Maurice Allais, who died on 9 October 2010, at the age of 99, had been a member of the ISI since 1951. He was awarded in 1988 the Nobel Prize in Economics “for his pioneering contributions to the theory of markets and efficient utilization of resources.”

Maurice Allais graduated from Ecole Polytechnique in 1933 to become Ingénieur des Mines, a member of a top-level body of civil servants. He studied, mostly by himself, economics during world war two and later became researcher at CNRS and professor at Ecole des Mines, two positions which he kept for the whole of his scientific career.

Maurice Allais was an outstanding theoretician of economics. As early as 1943, he wrote a first version of his Traité d’Economie Pure, which offered a rigorous analysis of economic equilibrium and the role played by markets and prices to ensure an efficient allocation of resources. He followed on this path for a few years, stating in particular what would later be known as the golden rule of capital accumulation: the optimal saving rate of an economy should lead to long run equalization of the rate of growth and the real interest rate.
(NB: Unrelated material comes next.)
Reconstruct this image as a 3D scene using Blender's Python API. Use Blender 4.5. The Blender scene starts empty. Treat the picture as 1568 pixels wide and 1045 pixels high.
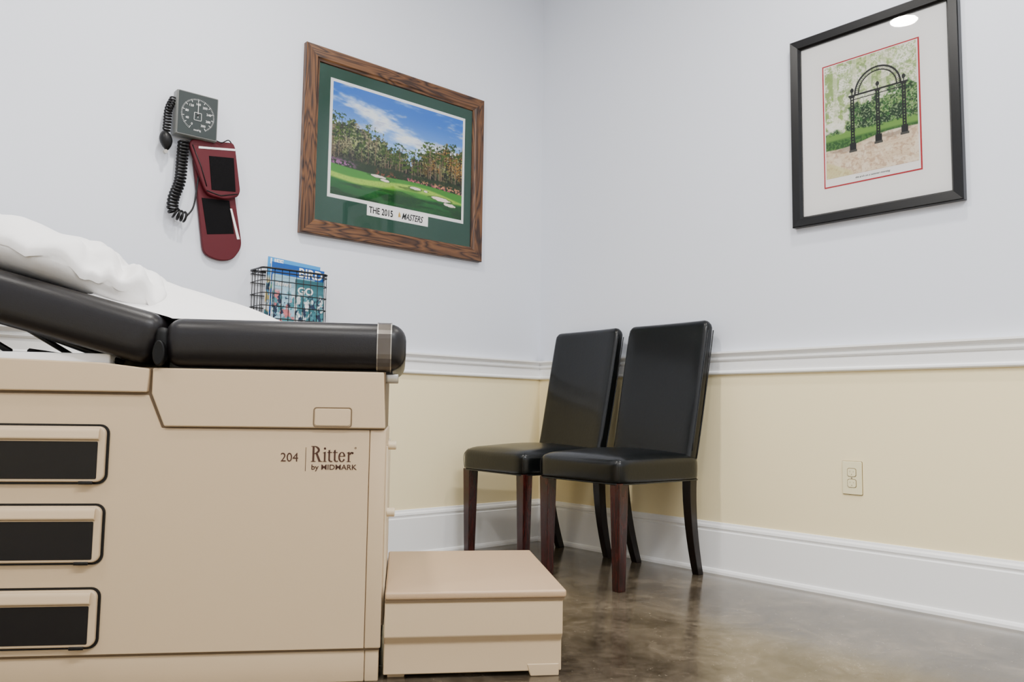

This reconstruction of economics was developed independently of ongoing research by other economists such as Paul Samuelson, a much earlier winner of the Nobel Prize. Maurice Allais’ contribution was thus long to gain full recognition. He was partly responsible for this, however, as he tended to work in isolation.

Maybe because he was trained as an engineer, Maurice Allais always considered that theory should lead to applications. He therefore maintained a strong interest for statistics and was always careful to treat adequately the time-series he used to prove the relevance of his theoretical results.

The same drive to discard unrealistic models led him, in 1952, to organize in Paris a seminar on the new models of decision under risk. He criticized the axioms of the dominant theory of expected utility, and devised a small experiment which demonstrated that many individuals - including Leonard J. Savage, one of the leading proponents of the new axiomatization! - do not respect the axioms of supposed rational behavior. The Allais Paradox remained for fourty years a kind of curiosity but has recently gained a much more prominent status. It now appears as one of the foundation stones of influential new models of behavior towards risk.

In the last part of his life, Maurice Allais took an active part in the debate about the creation and development of the European Union. In opposition to standard theory demonstrating the benefits of free trade, he objected very strongly to laissez-faire policies implemented between countries with different development levels, explaining they could only result in unemployment and reduced production levels. He had not enough words to criticize “the Brussels Organization”.

Maurice Allais was an outstanding but somewhat solitary scientist. We suggested that his influence and recognition have not been what they could have been. They should not be underestimated, either. Gérard Debreu, Marcel Boiteux and Edmond Malinvaud have all been his students and transmitted his teachings to new generations of French economists.